The critical tradeoff: you're trading your floor guarantee for amplified premium exposure. If the token falls to BLV, your entire premium is gone. A leveraged borrow position can lose 100% of its premium value even though the underlying token still has a floor. Each iteration yields diminishing borrowing power as the gap between market price and BLV narrows. Leveraged borrowing is most capital-efficient near BLV (where premium is thin and each dollar buys more leverage) and least efficient at high premium.

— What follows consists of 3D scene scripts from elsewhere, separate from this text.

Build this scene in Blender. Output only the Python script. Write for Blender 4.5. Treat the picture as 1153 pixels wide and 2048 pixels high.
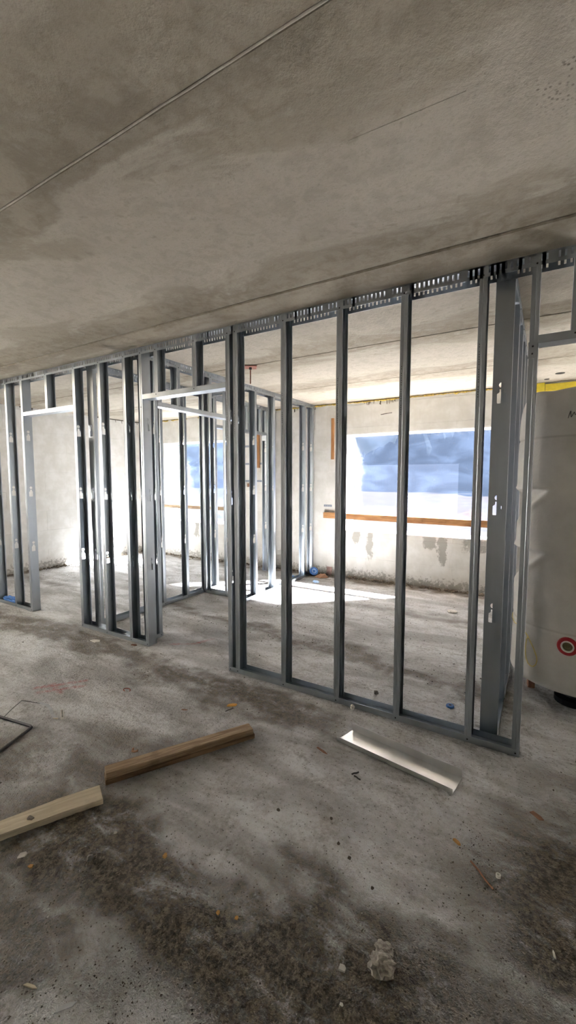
import bpy, bmesh, math, random
from mathutils import Vector, Matrix, Euler, noise as mnoise
from mathutils.geometry import tessellate_polygon

random.seed(7)
for o in list(bpy.data.objects):
    bpy.data.objects.remove(o)
scene = bpy.context.scene
COL = scene.collection
H = 2.60                       # ceiling height

# ------------------------------------------------------------------ camera
cam_data = bpy.data.cameras.new('camera')
cam_data.sensor_fit = 'HORIZONTAL'
cam_data.sensor_width = 36.0
cam_data.lens = 36.0 * 848.5 / 1153.0
cam_data.clip_start = 0.02
cam_data.clip_end = 500
cam = bpy.data.objects.new('camera', cam_data)
COL.objects.link(cam)
cam.location = (0.0, -2.498, 1.5)
YAW, PITCH = 0.54466, 0.080566
cam.rotation_euler = (math.pi / 2 - PITCH, 0, YAW)
scene.camera = cam

# ------------------------------------------------------------------ world, sun, exposure
world = bpy.data.worlds.new('sky')
scene.world = world
world.use_nodes = True
wn = world.node_tree
wn.nodes.clear()
w_out = wn.nodes.new('ShaderNodeOutputWorld')
w_bg = wn.nodes.new('ShaderNodeBackground')
w_sky = wn.nodes.new('ShaderNodeTexSky')
w_sky.sky_type = 'NISHITA'
w_sky.sun_disc = False
SUN_DIR = Vector((-1.15, -1.0, -1.08)).normalized()     # travel direction of the sunlight
w_sky.sun_elevation = math.asin(-SUN_DIR.z)
w_sky.sun_rotation = math.atan2(-SUN_DIR.x, -SUN_DIR.y)
w_sky.air_density = 1.0
w_sky.dust_density = 1.2
w_sky.ozone_density = 1.5
w_bg.inputs['Strength'].default_value = 0.022
wn.links.new(w_sky.outputs[0], w_bg.inputs[0])
wn.links.new(w_bg.outputs[0], w_out.inputs[0])

sun_data = bpy.data.lights.new('sun', 'SUN')
sun_data.energy = 300.0
sun_data.color = (1.0, 0.965, 0.92)
sun_data.angle = math.radians(2.2)
sun = bpy.data.objects.new('sun', sun_data)
sun.rotation_euler = (-SUN_DIR).to_track_quat('Z', 'Y').to_euler()
sun.location = (6, 12, 10)
COL.objects.link(sun)

scene.view_settings.view_transform = 'Standard'
scene.view_settings.look = 'None'
scene.view_settings.exposure = 0.25
scene.view_settings.gamma = 1.0
scene.view_settings.use_curve_mapping = False
scene.cycles.max_bounces = 10
scene.cycles.diffuse_bounces = 7
scene.cycles.glossy_bounces = 4
scene.cycles.transparent_max_bounces = 16
scene.cycles.sample_clamp_indirect = 20.0
scene.cycles.use_adaptive_sampling = True
scene.cycles.adaptive_threshold = 0.03
scene.cycles.caustics_reflective = False
scene.cycles.caustics_refractive = False


def portal(name, loc, rot, sx, sy):
    """samples the daylight of an opening (emits nothing itself)"""
    d = bpy.data.lights.new(name, 'AREA')
    d.shape = 'RECTANGLE'
    d.size, d.size_y = sx, sy
    d.cycles.is_portal = True
    o = bpy.data.objects.new(name, d)
    o.location = loc
    o.rotation_euler = rot
    COL.objects.link(o)


# seen and added openings of the room: (x0, x1, z0, z1)
YB = 3.36            # inner face of the window wall
WT = 0.35            # its thickness
XL = -7.01           # inner face of the left wall
XR = 4.2
YF = -4.6            # wall behind the camera
WIN_A = (-6.39, -4.62, 0.66, 2.17)
WIN_B = (-2.57, -0.36, 0.70, 2.14)
FILL_WIN_C = (2.55, 3.95, 0.70, 2.14)  # unseen window beyond the tank, assumed and added for its daylight
FILL_HATCH = (-6.65, -4.40, -1.50, -0.78)       # unseen ceiling opening added to let in fill sunlight (x0, x1, y0, y1)
FILL_WIN_REAR = (-5.8, -1.4, 0.15, 2.25)  # unseen window behind the camera, added for fill daylight
for n, wv in (('daylight_a', WIN_A), ('daylight_b', WIN_B), ('fill_daylight_c', FILL_WIN_C)):
    portal(n, ((wv[0] + wv[1]) / 2, YB + WT + 0.06, (wv[2] + wv[3]) / 2),
           (-math.pi / 2, 0, 0), wv[1] - wv[0], wv[3] - wv[2])
portal('fill_daylight_rear', ((FILL_WIN_REAR[0] + FILL_WIN_REAR[1]) / 2, YF - WT - 0.05, (FILL_WIN_REAR[2] + FILL_WIN_REAR[3]) / 2),
       (math.pi / 2, 0, 0), FILL_WIN_REAR[1] - FILL_WIN_REAR[0], FILL_WIN_REAR[3] - FILL_WIN_REAR[2])


portal('fill_daylight_hatch', ((FILL_HATCH[0] + FILL_HATCH[1]) / 2, (FILL_HATCH[2] + FILL_HATCH[3]) / 2, H + 0.33), (0, 0, 0), FILL_HATCH[1] - FILL_HATCH[0], FILL_HATCH[3] - FILL_HATCH[2])


# ================================================================== materials
class NT:
    """small helper for building node materials"""
    def __init__(self, name):
        self.m = bpy.data.materials.new(name)
        self.m.use_nodes = True
        self.t = self.m.node_tree
        self.b = self.t.nodes['Principled BSDF']
        self.out = self.t.nodes['Material Output']
        self._co = None
        self.dims = '3D'

    def new(self, k):
        return self.t.nodes.new(k)

    def put(self, sock, v):
        if isinstance(v, bpy.types.NodeSocket):
            self.t.links.new(v, sock)
        elif isinstance(v, (tuple, list)):
            sock.default_value = tuple(v) + ((1.0,) if len(v) == 3 and sock.type == 'RGBA' else ())
        else:
            sock.default_value = v

    def co(self):
        if self._co is None:
            self._co = self.new('ShaderNodeTexCoord').outputs['Object']
        return self._co

    def world(self):
        return self.new('ShaderNodeNewGeometry').outputs['Position']

    def math(self, op, a, b=0.0, c=None):
        n = self.new('ShaderNodeMath')
        n.operation = op
        self.put(n.inputs[0], a)
        self.put(n.inputs[1], b)
        if c is not None:
            self.put(n.inputs[2], c)
        return n.outputs[0]

    def ramp(self, v, a, b, c=0.0, d=1.0, smooth=True):
        n = self.new('ShaderNodeMapRange')
        n.interpolation_type = 'SMOOTHSTEP' if smooth else 'LINEAR'
        for i, x in enumerate((v, a, b, c, d)):
            self.put(n.inputs[i], x)
        return n.outputs[0]

    def mapping(self, vec, scale=(1, 1, 1), loc=(0, 0, 0), rot=(0, 0, 0)):
        n = self.new('ShaderNodeMapping')
        self.put(n.inputs['Vector'], vec)
        n.inputs['Scale'].default_value = scale
        n.inputs['Location'].default_value = loc
        n.inputs['Rotation'].default_value = rot
        return n.outputs[0]

    def noise(self, vec, scale, detail=4, rough=0.55, dist=0.0):
        n = self.new('ShaderNodeTexNoise')
        n.noise_dimensions = self.dims
        self.put(n.inputs['Vector'], vec)
        n.inputs['Scale'].default_value = scale
        n.inputs['Detail'].default_value = detail
        n.inputs['Roughness'].default_value = rough
        n.inputs['Distortion'].default_value = dist
        return n.outputs['Fac']

    def voronoi(self, vec, scale, feature='F1'):
        n = self.new('ShaderNodeTexVoronoi')
        n.feature = feature
        n.voronoi_dimensions = self.dims
        self.put(n.inputs['Vector'], vec)
        n.inputs['Scale'].default_value = scale
        return n.outputs['Distance']

    def xyz(self, vec):
        n = self.new('ShaderNodeSeparateXYZ')
        self.put(n.inputs[0], vec)
        return n.outputs

    def mix(self, f, a, b):
        n = self.new('ShaderNodeMix')
        n.data_type = 'RGBA'
        self.put(n.inputs[0], f)
        self.put(n.inputs[6], a)
        self.put(n.inputs[7], b)
        return n.outputs[2]

    def bump(self, h, strength=0.3, dist=0.01, prev=None):
        n = self.new('ShaderNodeBump')
        n.inputs['Strength'].default_value = strength
        n.inputs['Distance'].default_value = dist
        self.put(n.inputs['Height'], h)
        if prev is not None:
            self.put(n.inputs['Normal'], prev)
        return n.outputs[0]

    def done(self, color=None, rough=None, metal=None, normal=None, spec=None):
        for k, v in (('Base Color', color), ('Roughness', rough), ('Metallic', metal), ('Normal', normal),
                     ('Specular IOR Level', spec)):
            if v is not None:
                self.put(self.b.inputs[k], v)
        return self.m


def plain(name, col, rough=0.7, metal=0.0, var=0.15, scale=25.0, bump=0.0, spec=None):
    n = NT(name)
    v = n.noise(n.co(), scale, 4)
    c = n.mix(n.ramp(v, 0.3, 0.7), tuple(x * (1 - var) for x in col), tuple(min(1, x * (1 + var)) for x in col))
    nm = n.bump(v, bump, 0.005) if bump else None
    return n.done(c, rough, metal, nm, spec)


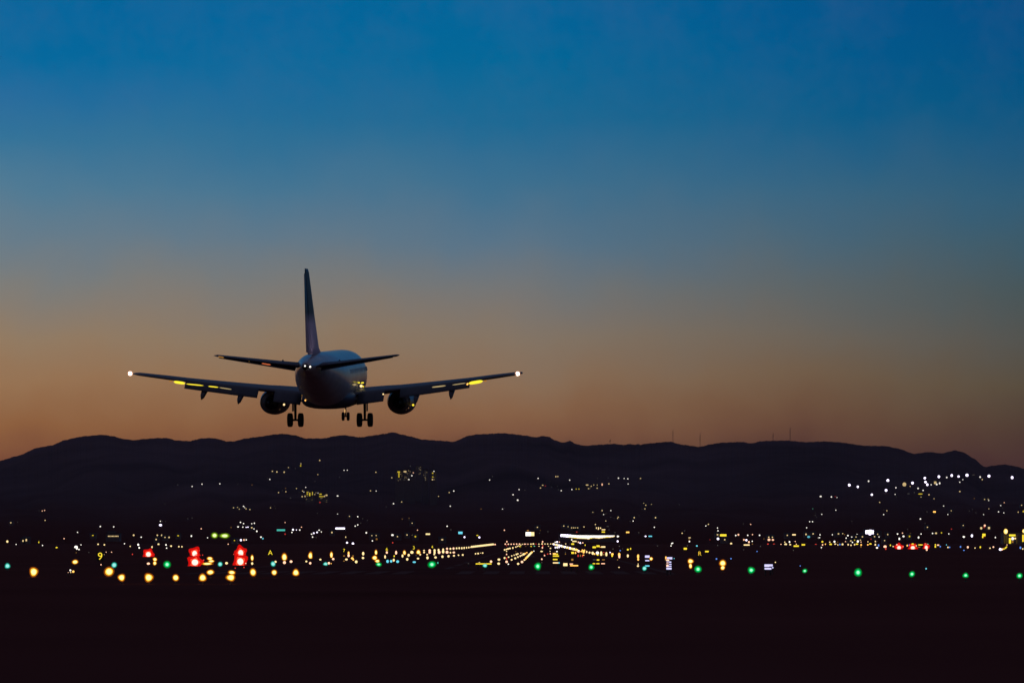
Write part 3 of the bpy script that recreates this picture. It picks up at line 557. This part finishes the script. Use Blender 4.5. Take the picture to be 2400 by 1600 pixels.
W = [(931.5, 937.5, 1103, 1106, 'Y'), (933.7, 936.3, 1106.5, 1117.5, 'Y'), (940.8, 942.2, 1104, 1118, 'e'), (928.8, 930.2, 1106, 1112, 'e')]
block(926, 945, 1101, 1128, 6100, 'first tower of the hillside apartments with a yellow lit stairwell', W, 'apartment_tower', 'apartment block', 12)
W = [(946, 952.5, 1102, 1105.5, 'y'), (952, 954.5, 1105, 1109, 'd'), (945.5, 950, 1122, 1123.6, 'd'), (957, 959.6, 1121, 1123.6, 'w'), (964, 966.6, 1112, 1114.6, 'w'), (967.5, 970, 1105.5, 1107.5, 'k'), (960.5, 963, 1090, 1092, 'd')]
block(945.5, 973, 1099, 1132, 6250, 'broad hillside apartment block with few scattered lit windows', W, 'apartment_tower', 'apartment block', 12)
W = [(980, 984, 1095.5, 1097.5, 'd'), (976, 977.4, 1091.5, 1094.5, 'e'), (986, 987.4, 1092, 1095, 'e')] 
block(974, 989, 1090, 1128, 6400, 'tallest hillside apartment block with only dim windows', W, 'apartment_tower', 'apartment block', 12)
W = [(996, 997.6, 1103+i*3.4, 1105+i*3.4, 'd') for i in range(7)]
block(991, 1004, 1100, 1128, 6300, 'dark hillside apartment block with one dim column of windows', W, 'apartment_tower', 'apartment block', 12)
W = [(1012.6, 1015.6, 1106, 1109, 'Y'), (1012.8, 1015.4, 1115, 1117.5, 'Y'), (1012, 1015.2, 1121, 1124, 'y'), (1015.6, 1018.2, 1102, 1104, 'w'), (1020.5, 1021.8, 1106, 1116, 'e')]
block(1008, 1024, 1100, 1128, 6200, 'last tower of the hillside apartments with bright yellow window dots', W, 'apartment_tower', 'apartment block', 12)
W = [(719, 721, 1151, 1158.5, 'Y'), (724, 727.5, 1153, 1161, 'Y'), (731.2, 733.2, 1151, 1159, 'Y'), (722, 723, 1150.5, 1153, 'y')]
block(716, 736, 1149, 1164, 5600, 'hillside building with three tall yellow stair windows', W, 'apartment_tower', 'apartment block', 10)
W = [(748.5, 754, 1155.3, 1158, 'Y'), (748, 758.5, 1161, 1163.2, 'Y'), (759, 762, 1160.5, 1163, 'y'), (763, 767.5, 1157.5, 1160.5, 'y')]
block(746, 770, 1154, 1165, 5600, 'low hillside building with two long yellow windows', W, 'apartment_tower', 'apartment block', 10)
W = [(2028.5, 2036, 1241, 1249.5, 'p'), (2036.3, 2043, 1240.2, 1252.2, 'p'), (2043.3, 2048, 1241.5, 1250, 'p')]  # panes glow in place of floodlight falling on the front
block(2027, 2050, 1239, 1262, 3500, 'small hall glowing violet white in the town below the hillside floodlights', W, 'lit_hall', 'building')
W = [(1196.5, 1201.5, 1235.5, 1238.5, 'd')]
W = [(1397.0, 1398.6, 1234, 1237.6, 'y'), (1401.5, 1403.6, 1234, 1239.6, 'y'), (1406.2, 1408.6, 1234.6, 1237.4, 'y')]
block(1394, 1411, 1232, 1250, 4000, 'small building with three pale windows above the terminal strip', W)
# glowing open structure at the right edge; olive windows stand in for lit wall
W = [(2365, 2380, 1250.8, 1255, 'Y'), (2364.6, 2369.6, 1259, 1272, 'Y'), (2371, 2375.6, 1257.5, 1263.6, 'w'), (2377, 2381, 1258.5, 1262, 'y'), (2372, 2375, 1266, 1270, 'u'),
     (2396, 2402, 1251.5, 1268, 'Y'), (2353, 2362, 1253, 1272, 'e'), (2382, 2384, 1252, 1272, 'e')]
block(2351, 2420, 1247, 1274, 2950, 'dimly lit yellow building with glowing windows at the right edge', W, 'lit_building', 'building')
o = thing('footbridge', ((2380-CX)*2940/F, 2940, 0), 'dim yellow lit deck line in front of the glowing right edge building', 'footbridge'); k = 2940/F; z = EYE+(HY-1274.5)*k
b = MB(); b.box((-18*k, -1, z-.5*k), (60*k, 1, z+.5*k)); b.build('deck', emit('deck_glow', (.45, .28, .09), .3), o)
for i in range(6):
    b = MB(); xx = -17*k+i*15*k; b.box((xx-.2, -.6, -.3+min(0, z)), (xx+.2, .6, z-.5*k-.003)); b.build('pier', M_WALL, o)
for px, py, r0, r1, lab in ((2357.2, 1243.8, 4.8, 6.2, 'large white and orange lamp over the right edge building'), (2399.5, 1243, 3.5, 4.5, 'large yellow lamp cut by the right edge of the picture')):
    Y = 2940; k = Y/F; P = ((px-CX)*k, Y, EYE+(HY-py)*k); o = thing('flood_mast', (P[0], Y, 0), lab, 'lamp mast')
    b = MB(); b.tube((0, 0, 0), (0, 0, P[2]-r1*k), .25, .15); b.build('pole', M_DARK, o)
    b = MB(); b.ball((0, 0, P[2]), r0*k, r0*k, r1*k, 14, 8); b.build('lamp_shade', emit('lens_O2', (1, .62, .12), 1.6, .7), o)  # glowing shell added as the lamp's orange halo
    b = MB(); b.ball((.8*k, 0, P[2]), r0*k*.66, r0*k*.66, r1*k*.7, 12, 8); b.build('bulb', em('w'), o)
# leaning lamp arm below the red light
Y = 3150; k = Y/F; bx, bz = (2302.5-CX)*k, EYE+(HY-1266)*k; o = thing('leaning_lamp', (bx, Y, 0), 'yellow lamp on a reddish leaning arm near the right edge', 'lamp')
b = MB(); b.tube((-3*k, 0, -.5), (2.4*k, 0, bz+9*k), .25, .3); b.build('arm', M_MAST, o)
b = MB(); b.box((0*k, -.5, bz+11*k), (7*k, .5, bz+17*k)); b.box((-.6*k, -.5, bz+7*k), (2*k, .5, bz+11*k-.003)); b.build('lamp_head', em('Y'), o)
b = MB(); b.box((2.1*k, -.5, bz+7*k), (6*k, .5, bz+11*k-.003)); b.build('side_reflector', emit('dim_red', (.4, .04, .02), .3), o)

# ------------------------------------------------------------------ radio masts on the ridge
for i, (px, yt, yb, wd, lab) in enumerate(((1577, 1006, 1036, 2.6, 'tall thin lattice radio mast left of the other thin mast on the ridge'), (1641, 1014, 1047, 2.6, 'thin lattice mast in the ridge dip below the orange sky'),
      (1852, 1001, 1033, 2.8, 'tallest lattice radio mast alone on the broad ridge'), (1812, 1014, 1034, 1.8, 'short lattice mast just left of the tallest mast'), (1430, 1028, 1041, 1.6, 'tiny mast on the saddle right of the double peak'))):
    k = YR/F; X = (px-CX)*k; g = terr(X/YR, YR)-3; top = EYE+(HY-yt)*k-g; h = wd*k/2
    o = thing('radio_mast', (X, YR, g), lab, 'radio mast', 'radio masts on the ridge')
    b = MB()
    for sx in (-1, 1):
        for sy in (-1, 1): b.tube((sx*h, sy*h, 0), (sx*h*.35, sy*h*.35, top), .16, .09, 5)
    n = 9
    for j in range(n):
        z0, z1 = top*j/n, top*(j+1)/n; a0, a1 = h*(1-.65*j/n), h*(1-.65*(j+1)/n); s = 1 if j % 2 else -1
        for sy in (-1, 1): b.tube((s*a0, sy*a0, z0), (-s*a1, sy*a1, z1), .14, .14, 4); b.tube((sy*a0, s*a0, z0), (sy*a1, -s*a1, z1), .14, .14, 4)
    b.build('lattice', M_MAST, o)
    b = MB(); b.tube((0, 0, top*.8), (0, 0, top+2), .2, .08, 6); b.build('antenna', M_MAST, o)
    b = MB()
    for z in (.55, .72): b.tube((-h*.6-.8, 0, top*z-.8), (-h*.6-.8, 0, top*z+.8), .7, .7, 10); b.tube((h*.5+.8, 0, top*z+1), (h*.5+.8, 0, top*z+2.6), .7, .7, 10)
    b.build('dish', M_MAST, o)
flush()
hb = MB(); hb.box((-9000, -60, -1.2), (9000, 12500, 620)); hz = hb.build('haze', bpy.data.materials.new('haze')); tag(hz, 'thin dusk air between the airfield and the hills', kind='stuff')
hm = hz.data.materials[0]; hm.use_nodes = True; t = hm.node_tree; t.nodes.clear(); pv = t.nodes.new('ShaderNodeVolumePrincipled'); ho = t.nodes.new('ShaderNodeOutputMaterial')
pv.inputs['Color'].default_value = (.9, .74, .86, 1); pv.inputs['Density'].default_value = 1.15e-5; pv.inputs['Anisotropy'].default_value = .2
t.links.new(pv.outputs[0], ho.inputs['Volume'])
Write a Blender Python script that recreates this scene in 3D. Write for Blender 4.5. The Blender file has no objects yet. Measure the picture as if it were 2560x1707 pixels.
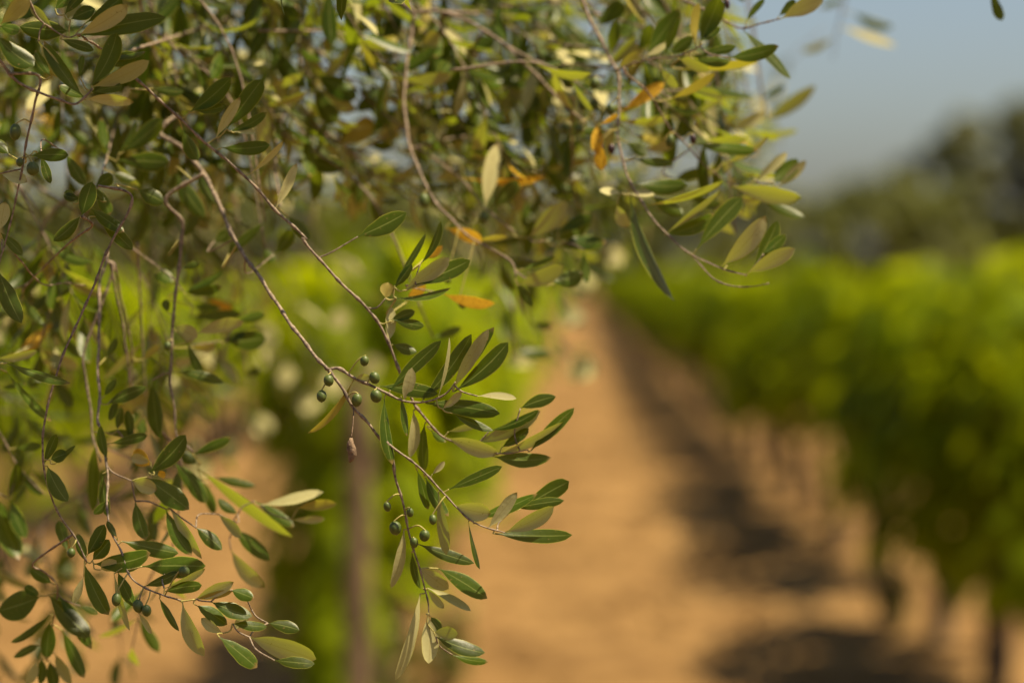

Every leveraged borrow iteration generates swap volume and fees for the protocol.
Staking for fee income¶
Stakers earn a share of swap fees from every swap. This is the passive alternative to active trading: you earn from volume generated by everyone else's activity, including leveraged borrows.
Higher trading volume means higher staking yield. No lockup required.
Leveraged borrows give you leveraged staking exposure
How to Participate¶
Reading the cycle¶
- Premium level. Low premium means the floor is close: asymmetric entry with limited downside. High premium means momentum territory but more room to fall. $PUDGYRUN at 5% premium has a very different risk profile than the same token at 40%.
- Vault depth (LRTs). A deep queue means regular upcoming auctions, which means regular Afterburner events. Shallow queue means less frequent catalysts.
- Auction completion (LRTs). The Afterburner fires after each sale. The Split phase sends proceeds to both the Afterburner and LOOP reserves simultaneously, catalyzing both tokens with a single event.
Positioning¶
- LOOP as the slower, compounding play. Diversified reserves from all collections. BLV grows from both BMM activity and direct protocol deposits. Lower volatility, steady floor appreciation. The base layer bet on ecosystem growth.
- LRTs as the volatile, event-driven play. Afterburner spikes create swing opportunities. Track auction timing for entry and exit around burns. Supply deflation compounds over time, tightening the float.
- Leveraged borrows to amplify. Borrow against your position before anticipated catalysts: Afterburner events, new collection launches. Most capital-efficient near BLV, where thin premium means each borrow iteration yields more leverage per dollar.
- Staking for passive yield. Earn from all trading volume without directional exposure. Higher volume periods (new collection launches, active auction cycles) produce higher staking returns.
Risks¶
- Leveraged borrow wipeout. Leveraged borrow positions can lose 100% of premium value if the token falls to BLV. Floor protection covers the underlying token, not your leveraged premium exposure.
- Afterburner magnitude is unpredictable. Timing is predictable (post-auction), but the size of the spike depends on liquidity depth and premium at the moment it fires. Don't size positions around expected spike magnitude.
- LRT liquidity. Newer or low-volume collections may have thin liquidity, making large entries or exits costly.
- Single-collection exposure on LRTs. One collection underperforming doesn't drag LOOP, but it can crater that collection's LRT.
- Premium compression. High premium can compress quickly during sell-offs, even while BLV holds firm.
- BLV is denominated in the reserve asset, not USD. LOOP's floor is ETH-denominated. If ETH drops, your floor drops in dollar terms.
- Smart contract and protocol risk. All positions depend on Baseline and Loophole contracts operating as designed.